State of Control: Tibet, Cina e Realpolitk

Due registi americani, Christian Johnston e Darren Mann, viaggiano sotto false credenziali in Tibet  durante le Olimpiadi di Pechino nel 2008. Ne nasce un documentario “State of Control”  un viaggio all’interno della vita quotidiana degli attivisti nepalesi, indiani e tibetani in lotta contro l’oppressione dello Stato cinese,  come il poeta Tenzin Tsundue o Lhamo Tso, moglie del prigioniero politico Dhondup Wangchen,  Gyalston Sandup che è un ex prigioniero politico fuggito dal Tibet all'età di 17 anni, Tenzin Seldon considerata oggi  la più giovane attivista tibetano-americana, infine naturalmente il Dalai Lama, Tenzin Gyatso  che  aveva annunciato la rinuncia ai poteri temporali il 10 marzo scorso assicurando però di “non voler venire meno” alle sue responsabilità.
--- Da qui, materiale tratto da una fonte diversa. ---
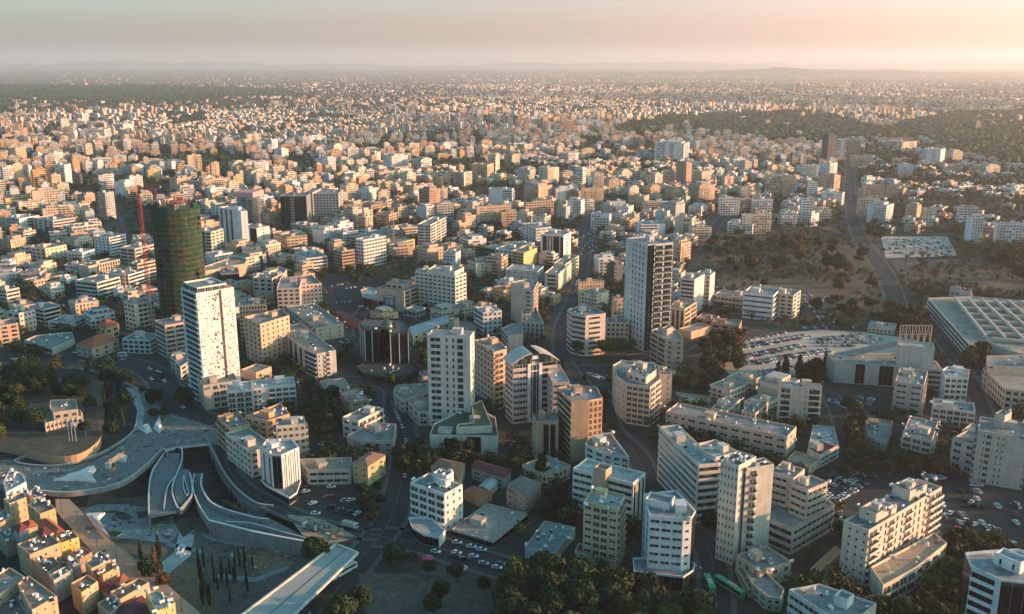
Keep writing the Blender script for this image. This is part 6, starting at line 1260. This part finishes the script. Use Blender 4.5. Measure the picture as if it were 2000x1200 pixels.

Il 27 aprile 2011 il parlamento ha eletto Kalon Tripa ovvero, primo ministro Lobsang Sangay, giurista, dottorato ad Harvard, che ha rilevato tutte le funzioni politiche che da secoli sono prerogativa del Dalai Lama.
Il film per venire alla luce ha però bisogno di fondi. E i due registi hanno lanciato una campagna per raccogliere 35mila euro entro il 2 giugno.
Dal 1950 in seguito all'invasione del Tibet la Cina viola ogni  elementare diritto,  ed i  paesi occidentali da allora, guardano, troppi impegnati ad esportare la democrazia in giro per il mondo.
Nel 1959, 1961 e 1965, le Nazioni Unite approvarono tre risoluzioni a favore del Tibet in cui si esprimeva preoccupazione circa la violazione dei diritti umani e si chiedeva "la cessazione di tutto ciò che priva il popolo tibetano dei suoi fondamentali diritti umani e delle libertà, incluso il diritto all'autodeterminazione".
A partire dal 1986, numerose risoluzioni del Congresso degli Stati Uniti, del Parlamento Europeo e di molti parlamenti nazionali hanno deplorato la situazione esistente in Tibet e all'interno della stessa Cina ed esortato il governo cinese al rispetto dei diritti umani e delle libertà democratiche. Malgrado gli incessanti appelli della comunita internazionale i Diritti Umani del popolo Tibetano sono sistematicamente violati.
La realpolitik adottata dagli Stati occidentali che preferiscono il pragmatismo politico, che poi significa scendere a compromessi con chiunque purché ci sia un guadagno, non trova nessuna pregiudiziale nella violazione dei diritti umani degli Stati con i quali si stipulano accordi d'affari da una parte e dall'altra, solo formalmente, risoluzioni internazionali, che restano sulla carta; tra il dire ed il fare ci sono un milione di Tibetani morti a causa dell’occupazione, ed il 90% del patrimonio artistico e architettonico tibetano, inclusi circa seimila monumenti tra templi, monasteri e stupa,  distrutti.